Resources for Tolkien on Beowulf: The Platypus Reads Part CXCVIII

I first encountered the Anglo-Saxon poem Beowulf in my senior year of high school.  Being the dutiful little Tolkien fan that I was, I promptly checked out The Monsters and the Critics and Other Essays from the local library.  The Monsters and the Critics set my feet on the right path and I've loved Beowulf ever since.

Flash forward.  This is the fourth year I've taught Beowulf.  Over the past summer, I was beginning to worry that my understanding of Tolkien's argument had gotten a little rusty.  I'd studied the poem as part of a larger course of study in Anglo-Saxon history during college and all sorts of things had crept in from other authors -not to mention my own meager thoughts on the poem.  With the help of the extended kinship network, I got my hands on a copy of The Monsters and the Critics, but some family friends were also able to track down Beowulf and the Critics for me.

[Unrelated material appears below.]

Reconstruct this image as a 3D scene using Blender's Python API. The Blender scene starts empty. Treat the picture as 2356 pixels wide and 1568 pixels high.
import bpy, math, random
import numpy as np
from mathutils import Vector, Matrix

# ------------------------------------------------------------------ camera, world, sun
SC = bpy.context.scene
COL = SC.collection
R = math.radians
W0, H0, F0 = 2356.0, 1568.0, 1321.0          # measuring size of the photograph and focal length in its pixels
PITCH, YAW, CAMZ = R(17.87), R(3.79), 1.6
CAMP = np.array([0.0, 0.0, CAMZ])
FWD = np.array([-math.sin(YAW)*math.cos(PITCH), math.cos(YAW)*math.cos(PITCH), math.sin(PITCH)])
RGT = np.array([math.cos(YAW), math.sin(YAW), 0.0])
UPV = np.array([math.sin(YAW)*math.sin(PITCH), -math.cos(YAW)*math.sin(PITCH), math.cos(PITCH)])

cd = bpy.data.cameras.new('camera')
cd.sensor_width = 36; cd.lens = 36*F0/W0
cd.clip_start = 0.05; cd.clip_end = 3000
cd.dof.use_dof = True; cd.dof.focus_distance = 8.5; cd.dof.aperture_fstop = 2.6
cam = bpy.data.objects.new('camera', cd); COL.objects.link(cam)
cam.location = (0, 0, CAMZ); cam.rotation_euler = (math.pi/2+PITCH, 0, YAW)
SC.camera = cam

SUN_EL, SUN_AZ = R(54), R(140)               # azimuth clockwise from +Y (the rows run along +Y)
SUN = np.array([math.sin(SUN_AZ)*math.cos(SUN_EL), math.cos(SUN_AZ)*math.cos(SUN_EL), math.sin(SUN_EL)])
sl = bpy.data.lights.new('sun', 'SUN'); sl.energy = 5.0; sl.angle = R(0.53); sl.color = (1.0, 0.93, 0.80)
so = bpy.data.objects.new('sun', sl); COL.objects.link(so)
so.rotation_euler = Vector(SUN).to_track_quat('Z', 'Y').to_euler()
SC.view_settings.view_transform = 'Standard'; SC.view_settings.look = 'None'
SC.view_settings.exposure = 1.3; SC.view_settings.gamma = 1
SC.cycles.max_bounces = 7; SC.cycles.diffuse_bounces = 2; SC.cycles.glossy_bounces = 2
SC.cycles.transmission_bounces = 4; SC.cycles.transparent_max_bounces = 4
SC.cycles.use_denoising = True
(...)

Beowulf and the Critics is a scholarly edition edited by Michael D.C. Drout of two unpublished essays that served as material for the much-condensed The Monsters and the Critics.  Delving into this volume unearths the original arguments, nuanced and expanded, that are sketched (albeit with firm, definite lines) in the published work.  It's a great chance to watch Tolkien name names, interact with portions of his opponents' texts, and express the limits of his own theories and conjectures.  The explanatory essays by Drout are also useful for situating Tolkien's work amidst the broader scope of Beowulf criticism.  For fans of Tolkien's fiction, a little reading between the lines of the essays helps to draw out Tolkien's own creative proclivities and sheds light on the greater Tolkienian "project" in works like The Silmarillion, The Hobbit, and The Lord of the Rings.

A final word of caution: Drout's critical edition should not be your first stop for understanding Beowulf, nor is it meant for the casual Tolkien fan.  It is a critical edition of unpublished scholarly material and meant first and foremost for academics.  That said, Drout does happily acknowledge that the volume will draw the interest of fans of J.R.R. Tolkien, and has not left them out of the reckoning in producing the volume.